TX & VA v. EPA GHG Endangerment Finding

Here’s the latest example of why communicating climate science is so important.  From a petition filed by Texas asking the EPA to reconsider its Endangerment Finding that “the current and projected concentrations of the six key well-mixed greenhouse gases–carbon dioxide (CO2), methane (CH4), nitrous oxide (N2O), hydrofluorocarbons (HFCs), perfluorocarbons (PFCs), and sulfur hexafluoride (SF6)–in the atmosphere threaten the public health and welfare of current and future generations.”  Note the central roles played by CRU “Climategate” and recent errors identified in IPCC 2007:


“Despite the Endangerment Finding’s remarkably broad impact, EPA’s Administrator relied on a fundamentally flawed and legally unsupported methodology to reach her decision. And although the Administrator is legally required to undertake a scientific
assessment before reaching a decision that is supposed to be based on scientific conclusions, the Administrator outsourced the actual scientific study, as well as her required review of the scientific literature necessary to make that assessment. In doing so, EPA relied primarily on the conclusions of outside organizations, particularly the United Nations International Panel on Climate Change (“IPCC”).

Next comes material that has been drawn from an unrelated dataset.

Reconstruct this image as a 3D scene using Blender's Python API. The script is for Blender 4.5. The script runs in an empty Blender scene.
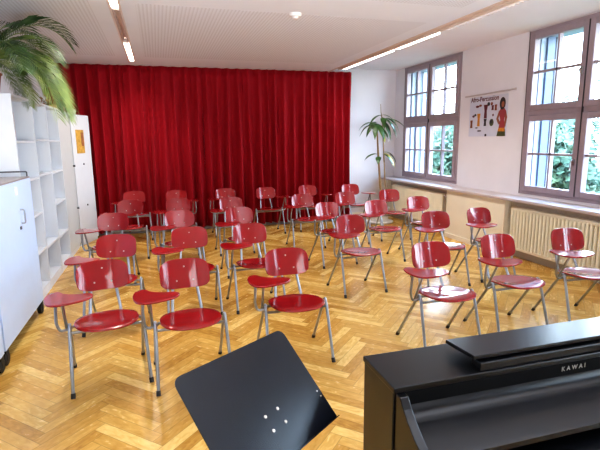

EPA’s reliance on the IPCC’s assessment to make a decision of this magnitude is not legally supported. Since the Endangerment Finding’s public comment period ended in June, 2009, troubling revelations about the conduct, objectivity, reliability, and propriety of the IPCC’s processes, assessments, and contributors have become public. Previously private email exchanges among top IPCC climatologists reveal an entrenched group of activists focused less on reaching an objective scientific conclusion than on achieving their desired outcome. These scientists worked to prevent contravening studies from being published, colluded to hide research flaws, and collaborated to obstruct the public’s legal right to public information under open records laws.

In addition to the improper collusion and cover-ups revealed by the release of these emails, since the public comment period ended, some of the IPCC’s methodologies and conclusions have been discredited. Not surprisingly, respected scientists and
climatologists from around the globe have roundly criticized and correctly questioned the IPCC’s process, while calling for programmatic reforms.

Indeed, there has been worldwide fallout from scandals enveloping the IPCC. In Britain, four separate investigations have been launched, and the British Broadcasting Corporation has convened an inquiry into the journalistic appropriateness of its IPCC coverage. India has announced that it will create its own climate change institute rather than rely exclusively on the IPCC. And the United States Department of Commerce has created a new Climate Science Institute—though it has remained noticeably silent on the scandals plaguing the IPCC.”